◆ Work to do ◆
Write the material out again in full, exactly.

◆ Stored data ◆
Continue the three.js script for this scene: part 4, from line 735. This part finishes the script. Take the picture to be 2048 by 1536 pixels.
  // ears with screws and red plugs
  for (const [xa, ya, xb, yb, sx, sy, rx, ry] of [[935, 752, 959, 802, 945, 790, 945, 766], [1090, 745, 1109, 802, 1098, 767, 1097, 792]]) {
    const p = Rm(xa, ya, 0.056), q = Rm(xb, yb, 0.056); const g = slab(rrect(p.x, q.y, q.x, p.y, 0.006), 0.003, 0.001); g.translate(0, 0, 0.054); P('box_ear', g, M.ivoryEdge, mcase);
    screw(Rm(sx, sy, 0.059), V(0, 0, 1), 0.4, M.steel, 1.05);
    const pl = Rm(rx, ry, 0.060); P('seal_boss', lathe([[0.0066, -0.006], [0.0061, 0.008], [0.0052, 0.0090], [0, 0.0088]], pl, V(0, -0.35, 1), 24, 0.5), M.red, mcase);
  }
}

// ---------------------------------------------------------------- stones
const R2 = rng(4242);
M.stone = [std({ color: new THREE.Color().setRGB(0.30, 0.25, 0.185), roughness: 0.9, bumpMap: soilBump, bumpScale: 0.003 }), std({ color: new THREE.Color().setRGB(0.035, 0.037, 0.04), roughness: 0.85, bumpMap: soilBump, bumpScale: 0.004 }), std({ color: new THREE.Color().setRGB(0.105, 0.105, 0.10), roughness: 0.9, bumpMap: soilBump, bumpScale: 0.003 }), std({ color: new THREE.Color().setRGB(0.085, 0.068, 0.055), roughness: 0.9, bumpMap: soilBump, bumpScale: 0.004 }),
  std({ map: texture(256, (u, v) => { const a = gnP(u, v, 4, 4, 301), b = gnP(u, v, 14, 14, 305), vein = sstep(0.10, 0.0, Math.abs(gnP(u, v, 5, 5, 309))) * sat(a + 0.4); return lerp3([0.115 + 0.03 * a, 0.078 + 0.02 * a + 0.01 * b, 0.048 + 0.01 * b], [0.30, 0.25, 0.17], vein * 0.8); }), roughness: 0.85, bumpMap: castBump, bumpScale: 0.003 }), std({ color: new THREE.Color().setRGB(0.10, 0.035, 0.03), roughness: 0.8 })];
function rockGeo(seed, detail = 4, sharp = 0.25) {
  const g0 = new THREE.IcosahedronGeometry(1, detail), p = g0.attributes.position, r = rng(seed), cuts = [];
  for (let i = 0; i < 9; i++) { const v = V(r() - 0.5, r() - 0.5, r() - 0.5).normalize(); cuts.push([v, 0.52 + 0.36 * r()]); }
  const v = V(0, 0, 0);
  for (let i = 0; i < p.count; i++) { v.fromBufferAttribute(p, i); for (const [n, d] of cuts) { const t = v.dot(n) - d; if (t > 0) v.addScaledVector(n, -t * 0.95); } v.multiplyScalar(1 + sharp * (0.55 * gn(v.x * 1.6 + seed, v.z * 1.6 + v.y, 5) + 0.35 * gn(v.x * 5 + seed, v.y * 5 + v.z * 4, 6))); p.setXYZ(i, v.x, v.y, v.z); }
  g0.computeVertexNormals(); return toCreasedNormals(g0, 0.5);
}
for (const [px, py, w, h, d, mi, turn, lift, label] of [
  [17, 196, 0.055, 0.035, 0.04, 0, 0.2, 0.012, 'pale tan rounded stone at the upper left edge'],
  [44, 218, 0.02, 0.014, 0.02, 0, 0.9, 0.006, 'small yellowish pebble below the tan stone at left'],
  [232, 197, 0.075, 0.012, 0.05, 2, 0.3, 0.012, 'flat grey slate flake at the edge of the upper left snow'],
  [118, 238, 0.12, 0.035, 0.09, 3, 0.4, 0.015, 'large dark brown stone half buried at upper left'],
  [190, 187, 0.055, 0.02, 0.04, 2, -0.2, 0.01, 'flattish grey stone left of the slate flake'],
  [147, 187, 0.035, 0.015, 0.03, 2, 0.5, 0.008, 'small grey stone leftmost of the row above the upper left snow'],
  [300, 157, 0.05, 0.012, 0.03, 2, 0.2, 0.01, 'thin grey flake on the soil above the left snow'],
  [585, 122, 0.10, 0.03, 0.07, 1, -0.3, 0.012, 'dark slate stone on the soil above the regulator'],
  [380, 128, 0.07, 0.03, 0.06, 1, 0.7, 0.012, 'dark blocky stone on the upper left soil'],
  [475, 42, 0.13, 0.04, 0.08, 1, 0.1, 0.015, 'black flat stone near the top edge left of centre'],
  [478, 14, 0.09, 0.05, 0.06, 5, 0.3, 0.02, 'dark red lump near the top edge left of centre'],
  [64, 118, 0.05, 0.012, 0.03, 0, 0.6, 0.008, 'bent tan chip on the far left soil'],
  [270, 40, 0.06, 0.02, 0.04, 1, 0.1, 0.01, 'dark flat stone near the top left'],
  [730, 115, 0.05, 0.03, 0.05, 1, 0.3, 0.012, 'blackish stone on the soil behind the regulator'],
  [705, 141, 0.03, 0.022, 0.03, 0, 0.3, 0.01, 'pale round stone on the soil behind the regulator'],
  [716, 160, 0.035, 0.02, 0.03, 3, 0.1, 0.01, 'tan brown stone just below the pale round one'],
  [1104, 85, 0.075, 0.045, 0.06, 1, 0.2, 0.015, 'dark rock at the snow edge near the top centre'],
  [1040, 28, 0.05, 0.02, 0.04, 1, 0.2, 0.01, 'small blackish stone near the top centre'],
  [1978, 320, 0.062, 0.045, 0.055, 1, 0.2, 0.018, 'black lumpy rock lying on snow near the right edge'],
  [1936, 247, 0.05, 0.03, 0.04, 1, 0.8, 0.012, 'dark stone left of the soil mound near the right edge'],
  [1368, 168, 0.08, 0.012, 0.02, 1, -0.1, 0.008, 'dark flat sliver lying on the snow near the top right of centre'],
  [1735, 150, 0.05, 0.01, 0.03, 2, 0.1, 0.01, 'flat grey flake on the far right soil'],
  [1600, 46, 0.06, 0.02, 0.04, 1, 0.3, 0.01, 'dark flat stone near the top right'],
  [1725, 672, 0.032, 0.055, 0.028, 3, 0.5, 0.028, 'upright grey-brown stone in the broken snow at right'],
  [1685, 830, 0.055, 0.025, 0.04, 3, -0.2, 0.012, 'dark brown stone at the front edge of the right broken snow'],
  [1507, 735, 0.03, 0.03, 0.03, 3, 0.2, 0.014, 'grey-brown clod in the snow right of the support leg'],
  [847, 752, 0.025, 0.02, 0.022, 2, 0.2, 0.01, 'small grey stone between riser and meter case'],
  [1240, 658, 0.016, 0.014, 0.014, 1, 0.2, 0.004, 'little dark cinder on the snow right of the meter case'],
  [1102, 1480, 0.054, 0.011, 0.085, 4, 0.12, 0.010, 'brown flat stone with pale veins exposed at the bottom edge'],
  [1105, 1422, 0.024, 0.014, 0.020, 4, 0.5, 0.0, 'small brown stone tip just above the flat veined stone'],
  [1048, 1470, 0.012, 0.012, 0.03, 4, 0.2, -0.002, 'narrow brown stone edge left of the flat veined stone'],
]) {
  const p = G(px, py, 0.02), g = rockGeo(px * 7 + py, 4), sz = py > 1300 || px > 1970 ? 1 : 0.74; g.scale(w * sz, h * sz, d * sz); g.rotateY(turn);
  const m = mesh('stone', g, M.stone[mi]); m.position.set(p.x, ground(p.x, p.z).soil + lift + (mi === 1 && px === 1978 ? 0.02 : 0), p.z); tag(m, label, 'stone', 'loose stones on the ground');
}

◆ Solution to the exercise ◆
Continue the three.js script for this scene: part 4, from line 735. This part finishes the script. Take the picture to be 2048 by 1536 pixels.
  // ears with screws and red plugs
  for (const [xa, ya, xb, yb, sx, sy, rx, ry] of [[935, 752, 959, 802, 945, 790, 945, 766], [1090, 745, 1109, 802, 1098, 767, 1097, 792]]) {
    const p = Rm(xa, ya, 0.056), q = Rm(xb, yb, 0.056); const g = slab(rrect(p.x, q.y, q.x, p.y, 0.006), 0.003, 0.001); g.translate(0, 0, 0.054); P('box_ear', g, M.ivoryEdge, mcase);
    screw(Rm(sx, sy, 0.059), V(0, 0, 1), 0.4, M.steel, 1.05);
    const pl = Rm(rx, ry, 0.060); P('seal_boss', lathe([[0.0066, -0.006], [0.0061, 0.008], [0.0052, 0.0090], [0, 0.0088]], pl, V(0, -0.35, 1), 24, 0.5), M.red, mcase);
  }
}

// ---------------------------------------------------------------- stones
const R2 = rng(4242);
M.stone = [std({ color: new THREE.Color().setRGB(0.30, 0.25, 0.185), roughness: 0.9, bumpMap: soilBump, bumpScale: 0.003 }), std({ color: new THREE.Color().setRGB(0.035, 0.037, 0.04), roughness: 0.85, bumpMap: soilBump, bumpScale: 0.004 }), std({ color: new THREE.Color().setRGB(0.105, 0.105, 0.10), roughness: 0.9, bumpMap: soilBump, bumpScale: 0.003 }), std({ color: new THREE.Color().setRGB(0.085, 0.068, 0.055), roughness: 0.9, bumpMap: soilBump, bumpScale: 0.004 }),
  std({ map: texture(256, (u, v) => { const a = gnP(u, v, 4, 4, 301), b = gnP(u, v, 14, 14, 305), vein = sstep(0.10, 0.0, Math.abs(gnP(u, v, 5, 5, 309))) * sat(a + 0.4); return lerp3([0.115 + 0.03 * a, 0.078 + 0.02 * a + 0.01 * b, 0.048 + 0.01 * b], [0.30, 0.25, 0.17], vein * 0.8); }), roughness: 0.85, bumpMap: castBump, bumpScale: 0.003 }), std({ color: new THREE.Color().setRGB(0.10, 0.035, 0.03), roughness: 0.8 })];
function rockGeo(seed, detail = 4, sharp = 0.25) {
  const g0 = new THREE.IcosahedronGeometry(1, detail), p = g0.attributes.position, r = rng(seed), cuts = [];
  for (let i = 0; i < 9; i++) { const v = V(r() - 0.5, r() - 0.5, r() - 0.5).normalize(); cuts.push([v, 0.52 + 0.36 * r()]); }
  const v = V(0, 0, 0);
  for (let i = 0; i < p.count; i++) { v.fromBufferAttribute(p, i); for (const [n, d] of cuts) { const t = v.dot(n) - d; if (t > 0) v.addScaledVector(n, -t * 0.95); } v.multiplyScalar(1 + sharp * (0.55 * gn(v.x * 1.6 + seed, v.z * 1.6 + v.y, 5) + 0.35 * gn(v.x * 5 + seed, v.y * 5 + v.z * 4, 6))); p.setXYZ(i, v.x, v.y, v.z); }
  g0.computeVertexNormals(); return toCreasedNormals(g0, 0.5);
}
for (const [px, py, w, h, d, mi, turn, lift, label] of [
  [17, 196, 0.055, 0.035, 0.04, 0, 0.2, 0.012, 'pale tan rounded stone at the upper left edge'],
  [44, 218, 0.02, 0.014, 0.02, 0, 0.9, 0.006, 'small yellowish pebble below the tan stone at left'],
  [232, 197, 0.075, 0.012, 0.05, 2, 0.3, 0.012, 'flat grey slate flake at the edge of the upper left snow'],
  [118, 238, 0.12, 0.035, 0.09, 3, 0.4, 0.015, 'large dark brown stone half buried at upper left'],
  [190, 187, 0.055, 0.02, 0.04, 2, -0.2, 0.01, 'flattish grey stone left of the slate flake'],
  [147, 187, 0.035, 0.015, 0.03, 2, 0.5, 0.008, 'small grey stone leftmost of the row above the upper left snow'],
  [300, 157, 0.05, 0.012, 0.03, 2, 0.2, 0.01, 'thin grey flake on the soil above the left snow'],
  [585, 122, 0.10, 0.03, 0.07, 1, -0.3, 0.012, 'dark slate stone on the soil above the regulator'],
  [380, 128, 0.07, 0.03, 0.06, 1, 0.7, 0.012, 'dark blocky stone on the upper left soil'],
  [475, 42, 0.13, 0.04, 0.08, 1, 0.1, 0.015, 'black flat stone near the top edge left of centre'],
  [478, 14, 0.09, 0.05, 0.06, 5, 0.3, 0.02, 'dark red lump near the top edge left of centre'],
  [64, 118, 0.05, 0.012, 0.03, 0, 0.6, 0.008, 'bent tan chip on the far left soil'],
  [270, 40, 0.06, 0.02, 0.04, 1, 0.1, 0.01, 'dark flat stone near the top left'],
  [730, 115, 0.05, 0.03, 0.05, 1, 0.3, 0.012, 'blackish stone on the soil behind the regulator'],
  [705, 141, 0.03, 0.022, 0.03, 0, 0.3, 0.01, 'pale round stone on the soil behind the regulator'],
  [716, 160, 0.035, 0.02, 0.03, 3, 0.1, 0.01, 'tan brown stone just below the pale round one'],
  [1104, 85, 0.075, 0.045, 0.06, 1, 0.2, 0.015, 'dark rock at the snow edge near the top centre'],
  [1040, 28, 0.05, 0.02, 0.04, 1, 0.2, 0.01, 'small blackish stone near the top centre'],
  [1978, 320, 0.062, 0.045, 0.055, 1, 0.2, 0.018, 'black lumpy rock lying on snow near the right edge'],
  [1936, 247, 0.05, 0.03, 0.04, 1, 0.8, 0.012, 'dark stone left of the soil mound near the right edge'],
  [1368, 168, 0.08, 0.012, 0.02, 1, -0.1, 0.008, 'dark flat sliver lying on the snow near the top right of centre'],
  [1735, 150, 0.05, 0.01, 0.03, 2, 0.1, 0.01, 'flat grey flake on the far right soil'],
  [1600, 46, 0.06, 0.02, 0.04, 1, 0.3, 0.01, 'dark flat stone near the top right'],
  [1725, 672, 0.032, 0.055, 0.028, 3, 0.5, 0.028, 'upright grey-brown stone in the broken snow at right'],
  [1685, 830, 0.055, 0.025, 0.04, 3, -0.2, 0.012, 'dark brown stone at the front edge of the right broken snow'],
  [1507, 735, 0.03, 0.03, 0.03, 3, 0.2, 0.014, 'grey-brown clod in the snow right of the support leg'],
  [847, 752, 0.025, 0.02, 0.022, 2, 0.2, 0.01, 'small grey stone between riser and meter case'],
  [1240, 658, 0.016, 0.014, 0.014, 1, 0.2, 0.004, 'little dark cinder on the snow right of the meter case'],
  [1102, 1480, 0.054, 0.011, 0.085, 4, 0.12, 0.010, 'brown flat stone with pale veins exposed at the bottom edge'],
  [1105, 1422, 0.024, 0.014, 0.020, 4, 0.5, 0.0, 'small brown stone tip just above the flat veined stone'],
  [1048, 1470, 0.012, 0.012, 0.03, 4, 0.2, -0.002, 'narrow brown stone edge left of the flat veined stone'],
]) {
  const p = G(px, py, 0.02), g = rockGeo(px * 7 + py, 4), sz = py > 1300 || px > 1970 ? 1 : 0.74; g.scale(w * sz, h * sz, d * sz); g.rotateY(turn);
  const m = mesh('stone', g, M.stone[mi]); m.position.set(p.x, ground(p.x, p.z).soil + lift + (mi === 1 && px === 1978 ? 0.02 : 0), p.z); tag(m, label, 'stone', 'loose stones on the ground');
}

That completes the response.